* [PROBLEM DETAILS] Find every line below that contains the word "scene" and copy it out.

━━━ RECORD EXTRACTS ━━━

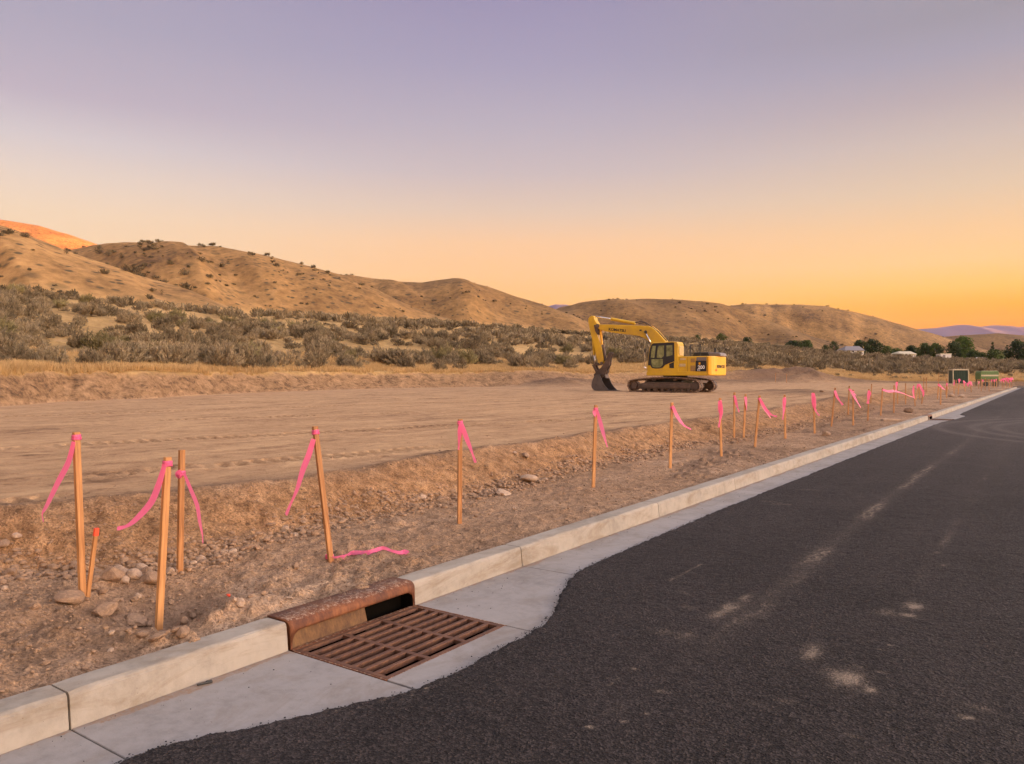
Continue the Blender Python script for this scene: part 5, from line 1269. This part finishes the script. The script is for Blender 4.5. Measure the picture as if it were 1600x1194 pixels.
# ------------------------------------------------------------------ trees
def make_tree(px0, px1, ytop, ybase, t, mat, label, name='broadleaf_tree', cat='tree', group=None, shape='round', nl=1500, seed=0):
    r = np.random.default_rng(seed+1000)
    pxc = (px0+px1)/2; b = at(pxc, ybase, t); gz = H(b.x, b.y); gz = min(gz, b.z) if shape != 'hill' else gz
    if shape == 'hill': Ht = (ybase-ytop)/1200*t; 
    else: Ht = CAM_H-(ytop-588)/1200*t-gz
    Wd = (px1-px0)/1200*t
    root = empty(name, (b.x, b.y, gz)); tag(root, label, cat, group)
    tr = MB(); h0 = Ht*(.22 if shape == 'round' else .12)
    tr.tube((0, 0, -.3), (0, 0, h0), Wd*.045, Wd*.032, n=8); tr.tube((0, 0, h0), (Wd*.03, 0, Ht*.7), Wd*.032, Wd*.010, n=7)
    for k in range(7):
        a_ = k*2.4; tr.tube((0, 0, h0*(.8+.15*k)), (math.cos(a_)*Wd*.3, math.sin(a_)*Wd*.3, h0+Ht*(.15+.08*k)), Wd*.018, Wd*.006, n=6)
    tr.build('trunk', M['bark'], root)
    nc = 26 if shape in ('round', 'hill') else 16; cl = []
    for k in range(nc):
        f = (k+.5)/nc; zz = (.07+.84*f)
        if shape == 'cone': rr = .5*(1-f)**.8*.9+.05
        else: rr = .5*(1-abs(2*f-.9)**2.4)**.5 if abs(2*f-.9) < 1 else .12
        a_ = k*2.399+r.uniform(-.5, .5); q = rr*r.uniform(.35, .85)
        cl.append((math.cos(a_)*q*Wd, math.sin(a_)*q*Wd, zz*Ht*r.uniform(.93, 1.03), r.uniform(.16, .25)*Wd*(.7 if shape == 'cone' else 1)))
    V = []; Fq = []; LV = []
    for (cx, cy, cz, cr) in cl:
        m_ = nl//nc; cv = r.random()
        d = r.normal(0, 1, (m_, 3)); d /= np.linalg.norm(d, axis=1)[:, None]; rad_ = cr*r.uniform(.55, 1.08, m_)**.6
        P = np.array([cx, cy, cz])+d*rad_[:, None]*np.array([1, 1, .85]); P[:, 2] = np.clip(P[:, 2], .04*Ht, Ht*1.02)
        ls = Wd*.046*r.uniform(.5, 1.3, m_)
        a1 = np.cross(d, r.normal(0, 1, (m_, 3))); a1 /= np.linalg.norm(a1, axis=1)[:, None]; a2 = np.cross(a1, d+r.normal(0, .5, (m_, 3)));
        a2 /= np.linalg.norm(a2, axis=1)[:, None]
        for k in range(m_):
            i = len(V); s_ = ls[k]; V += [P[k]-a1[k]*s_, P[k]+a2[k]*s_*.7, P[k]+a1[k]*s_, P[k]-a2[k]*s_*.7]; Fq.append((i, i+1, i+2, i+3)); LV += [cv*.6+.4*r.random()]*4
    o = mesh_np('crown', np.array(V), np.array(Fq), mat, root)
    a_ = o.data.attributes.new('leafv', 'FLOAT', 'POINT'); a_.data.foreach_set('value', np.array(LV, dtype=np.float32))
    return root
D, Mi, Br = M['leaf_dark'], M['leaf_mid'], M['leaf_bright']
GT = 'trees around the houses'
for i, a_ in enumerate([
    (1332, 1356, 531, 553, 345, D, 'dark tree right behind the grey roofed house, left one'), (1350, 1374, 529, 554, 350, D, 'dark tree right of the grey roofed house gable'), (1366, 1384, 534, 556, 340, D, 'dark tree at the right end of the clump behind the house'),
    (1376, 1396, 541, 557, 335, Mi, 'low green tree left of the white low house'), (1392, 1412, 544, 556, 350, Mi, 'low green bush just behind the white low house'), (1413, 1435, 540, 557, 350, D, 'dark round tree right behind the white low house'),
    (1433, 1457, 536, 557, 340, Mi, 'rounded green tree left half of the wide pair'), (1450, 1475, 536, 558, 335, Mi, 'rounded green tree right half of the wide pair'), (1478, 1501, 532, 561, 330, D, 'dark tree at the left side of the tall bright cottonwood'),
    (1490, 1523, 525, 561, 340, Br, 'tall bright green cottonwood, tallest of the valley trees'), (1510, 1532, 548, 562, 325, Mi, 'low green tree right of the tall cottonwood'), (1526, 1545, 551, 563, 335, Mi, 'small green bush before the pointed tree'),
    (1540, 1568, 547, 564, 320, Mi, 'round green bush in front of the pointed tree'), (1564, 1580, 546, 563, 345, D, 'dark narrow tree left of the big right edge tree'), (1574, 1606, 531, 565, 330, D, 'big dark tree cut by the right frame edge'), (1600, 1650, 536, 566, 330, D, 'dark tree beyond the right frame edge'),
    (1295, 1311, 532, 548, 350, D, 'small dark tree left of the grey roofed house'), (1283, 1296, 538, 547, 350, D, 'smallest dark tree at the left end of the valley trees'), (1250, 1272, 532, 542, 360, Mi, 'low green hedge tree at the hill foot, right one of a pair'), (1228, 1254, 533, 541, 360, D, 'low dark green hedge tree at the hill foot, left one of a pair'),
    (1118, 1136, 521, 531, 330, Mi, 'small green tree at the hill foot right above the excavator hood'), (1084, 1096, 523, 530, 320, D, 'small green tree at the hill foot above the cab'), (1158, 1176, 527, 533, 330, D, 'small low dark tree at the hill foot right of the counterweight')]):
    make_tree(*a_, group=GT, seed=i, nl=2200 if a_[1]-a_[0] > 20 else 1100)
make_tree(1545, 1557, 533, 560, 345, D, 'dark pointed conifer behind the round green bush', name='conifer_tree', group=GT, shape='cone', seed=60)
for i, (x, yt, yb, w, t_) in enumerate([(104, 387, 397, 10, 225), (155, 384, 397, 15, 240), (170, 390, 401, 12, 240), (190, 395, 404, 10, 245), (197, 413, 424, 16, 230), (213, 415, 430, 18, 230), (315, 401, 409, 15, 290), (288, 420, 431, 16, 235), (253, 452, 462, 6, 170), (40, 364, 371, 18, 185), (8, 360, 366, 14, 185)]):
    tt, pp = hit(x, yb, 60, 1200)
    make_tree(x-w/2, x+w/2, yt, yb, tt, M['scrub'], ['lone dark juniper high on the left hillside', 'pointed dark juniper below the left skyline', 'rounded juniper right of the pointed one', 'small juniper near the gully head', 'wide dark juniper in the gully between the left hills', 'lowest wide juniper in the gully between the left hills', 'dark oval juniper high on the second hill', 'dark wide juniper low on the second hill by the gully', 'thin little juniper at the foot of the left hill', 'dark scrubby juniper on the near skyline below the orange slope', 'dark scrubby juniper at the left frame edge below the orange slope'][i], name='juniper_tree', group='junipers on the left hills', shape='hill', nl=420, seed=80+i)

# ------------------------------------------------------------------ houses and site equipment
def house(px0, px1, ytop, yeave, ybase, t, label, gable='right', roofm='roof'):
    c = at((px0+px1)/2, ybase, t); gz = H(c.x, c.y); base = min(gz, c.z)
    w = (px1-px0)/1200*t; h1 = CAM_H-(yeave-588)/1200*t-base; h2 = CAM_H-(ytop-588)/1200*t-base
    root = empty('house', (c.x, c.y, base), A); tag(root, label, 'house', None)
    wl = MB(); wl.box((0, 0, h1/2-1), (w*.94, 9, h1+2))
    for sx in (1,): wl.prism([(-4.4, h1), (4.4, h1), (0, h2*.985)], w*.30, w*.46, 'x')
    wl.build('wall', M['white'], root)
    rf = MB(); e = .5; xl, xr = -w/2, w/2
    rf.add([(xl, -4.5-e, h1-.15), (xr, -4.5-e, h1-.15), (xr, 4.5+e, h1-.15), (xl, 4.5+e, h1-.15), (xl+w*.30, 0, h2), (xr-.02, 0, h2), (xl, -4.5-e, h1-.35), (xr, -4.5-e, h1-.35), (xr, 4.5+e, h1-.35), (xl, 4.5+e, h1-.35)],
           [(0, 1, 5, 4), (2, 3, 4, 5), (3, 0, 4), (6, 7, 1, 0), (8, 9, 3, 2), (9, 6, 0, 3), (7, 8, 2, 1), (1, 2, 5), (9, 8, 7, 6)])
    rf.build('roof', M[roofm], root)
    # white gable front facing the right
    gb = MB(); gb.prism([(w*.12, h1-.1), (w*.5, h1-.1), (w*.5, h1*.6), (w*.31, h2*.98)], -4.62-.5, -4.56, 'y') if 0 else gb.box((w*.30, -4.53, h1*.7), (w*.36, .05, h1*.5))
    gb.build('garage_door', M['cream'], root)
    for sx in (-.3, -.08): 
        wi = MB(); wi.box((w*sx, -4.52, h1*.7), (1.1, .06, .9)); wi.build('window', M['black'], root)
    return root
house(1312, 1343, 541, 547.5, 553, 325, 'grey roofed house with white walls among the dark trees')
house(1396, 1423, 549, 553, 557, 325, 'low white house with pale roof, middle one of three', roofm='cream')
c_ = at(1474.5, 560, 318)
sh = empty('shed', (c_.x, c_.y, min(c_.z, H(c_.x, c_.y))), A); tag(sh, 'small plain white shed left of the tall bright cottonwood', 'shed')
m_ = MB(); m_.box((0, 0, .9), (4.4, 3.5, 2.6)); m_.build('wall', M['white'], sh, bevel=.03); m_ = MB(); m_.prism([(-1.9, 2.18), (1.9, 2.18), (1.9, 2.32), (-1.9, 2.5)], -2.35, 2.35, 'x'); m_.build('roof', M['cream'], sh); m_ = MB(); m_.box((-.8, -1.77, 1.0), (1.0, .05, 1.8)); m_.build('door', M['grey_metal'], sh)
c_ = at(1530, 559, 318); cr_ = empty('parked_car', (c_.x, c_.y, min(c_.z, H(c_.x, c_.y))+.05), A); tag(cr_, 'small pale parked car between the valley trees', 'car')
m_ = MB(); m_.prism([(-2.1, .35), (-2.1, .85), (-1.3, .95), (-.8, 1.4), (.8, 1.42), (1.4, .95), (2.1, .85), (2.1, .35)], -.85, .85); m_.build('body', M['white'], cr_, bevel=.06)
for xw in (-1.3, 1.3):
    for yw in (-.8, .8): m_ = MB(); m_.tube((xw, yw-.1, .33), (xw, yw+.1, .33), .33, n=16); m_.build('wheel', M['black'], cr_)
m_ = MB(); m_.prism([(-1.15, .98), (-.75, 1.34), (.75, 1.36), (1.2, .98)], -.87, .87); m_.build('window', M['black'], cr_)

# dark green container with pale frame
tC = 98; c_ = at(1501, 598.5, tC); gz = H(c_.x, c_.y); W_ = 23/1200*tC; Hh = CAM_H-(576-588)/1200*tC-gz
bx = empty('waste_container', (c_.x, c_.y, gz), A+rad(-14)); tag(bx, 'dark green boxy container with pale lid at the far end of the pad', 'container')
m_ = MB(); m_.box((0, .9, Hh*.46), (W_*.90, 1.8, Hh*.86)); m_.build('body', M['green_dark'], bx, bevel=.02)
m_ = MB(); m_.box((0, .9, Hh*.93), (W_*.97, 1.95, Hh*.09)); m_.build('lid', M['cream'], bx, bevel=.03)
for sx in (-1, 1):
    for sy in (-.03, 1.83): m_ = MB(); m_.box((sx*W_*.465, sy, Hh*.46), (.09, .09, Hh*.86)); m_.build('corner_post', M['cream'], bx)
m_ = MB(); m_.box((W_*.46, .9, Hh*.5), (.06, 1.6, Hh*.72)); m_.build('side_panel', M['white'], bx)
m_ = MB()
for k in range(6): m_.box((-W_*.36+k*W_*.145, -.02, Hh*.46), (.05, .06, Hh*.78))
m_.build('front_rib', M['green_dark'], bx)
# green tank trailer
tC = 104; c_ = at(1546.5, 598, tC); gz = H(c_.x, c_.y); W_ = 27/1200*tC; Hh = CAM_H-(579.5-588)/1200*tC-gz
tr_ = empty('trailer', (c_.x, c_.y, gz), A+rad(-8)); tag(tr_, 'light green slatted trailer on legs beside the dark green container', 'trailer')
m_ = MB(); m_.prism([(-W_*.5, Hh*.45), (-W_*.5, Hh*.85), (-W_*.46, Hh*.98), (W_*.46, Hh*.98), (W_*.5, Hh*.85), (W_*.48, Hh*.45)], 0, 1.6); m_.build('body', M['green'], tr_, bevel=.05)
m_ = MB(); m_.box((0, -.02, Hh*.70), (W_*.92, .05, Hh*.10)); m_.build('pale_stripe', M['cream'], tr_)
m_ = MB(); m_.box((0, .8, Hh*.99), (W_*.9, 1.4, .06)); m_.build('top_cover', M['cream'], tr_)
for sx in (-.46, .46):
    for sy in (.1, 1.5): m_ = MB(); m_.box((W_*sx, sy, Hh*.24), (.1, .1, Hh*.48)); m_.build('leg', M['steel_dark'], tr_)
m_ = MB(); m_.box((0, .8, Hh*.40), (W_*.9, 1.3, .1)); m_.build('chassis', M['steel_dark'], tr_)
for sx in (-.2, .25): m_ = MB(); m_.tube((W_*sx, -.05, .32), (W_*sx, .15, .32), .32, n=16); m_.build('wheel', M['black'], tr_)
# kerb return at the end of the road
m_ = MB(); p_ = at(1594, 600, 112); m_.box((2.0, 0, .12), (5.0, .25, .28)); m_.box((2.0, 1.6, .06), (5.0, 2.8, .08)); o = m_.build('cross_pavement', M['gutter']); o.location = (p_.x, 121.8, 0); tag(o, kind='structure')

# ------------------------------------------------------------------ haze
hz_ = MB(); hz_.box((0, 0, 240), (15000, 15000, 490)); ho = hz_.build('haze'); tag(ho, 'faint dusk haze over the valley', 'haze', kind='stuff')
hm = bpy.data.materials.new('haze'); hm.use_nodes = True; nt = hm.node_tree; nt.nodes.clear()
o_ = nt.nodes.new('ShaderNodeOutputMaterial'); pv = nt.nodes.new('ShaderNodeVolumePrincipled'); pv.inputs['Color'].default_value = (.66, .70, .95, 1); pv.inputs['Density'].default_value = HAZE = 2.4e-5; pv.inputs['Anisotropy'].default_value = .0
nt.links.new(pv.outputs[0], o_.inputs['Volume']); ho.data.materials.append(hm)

━━━
━━━ RECORD EXTRACTS ━━━

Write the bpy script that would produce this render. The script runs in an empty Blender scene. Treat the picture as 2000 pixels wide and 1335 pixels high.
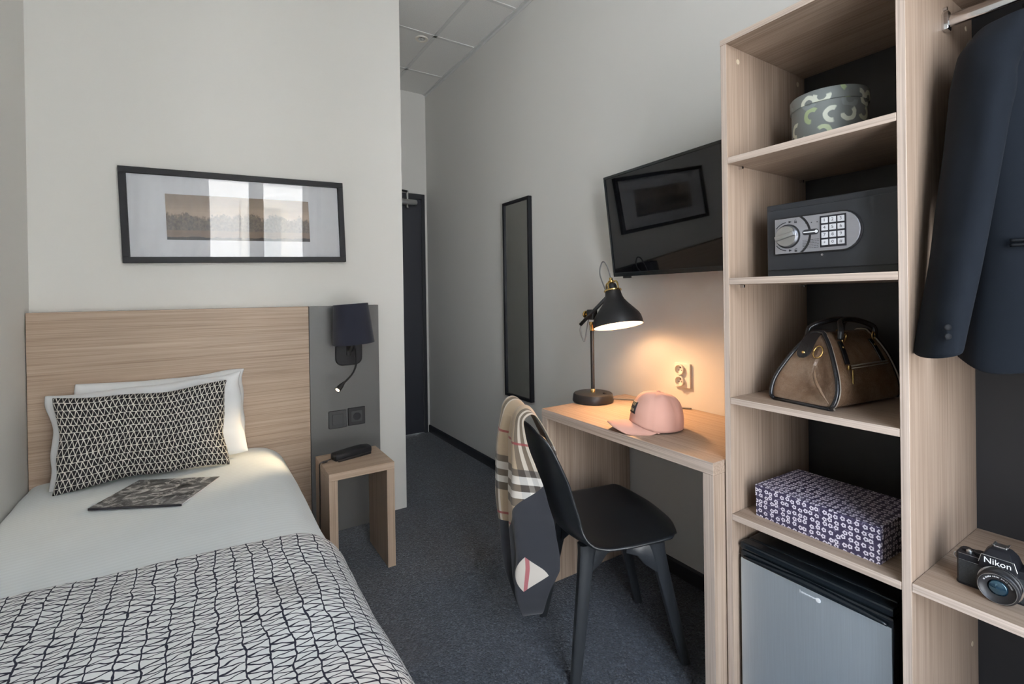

━━━

* [FINISHED EXERCISE]
Continue the Blender Python script for this scene: part 5, from line 1269. This part finishes the script. The script is for Blender 4.5. Measure the picture as if it were 1600x1194 pixels.
Write the bpy script that would produce this render. The script runs in an empty Blender scene. Treat the picture as 2000 pixels wide and 1335 pixels high.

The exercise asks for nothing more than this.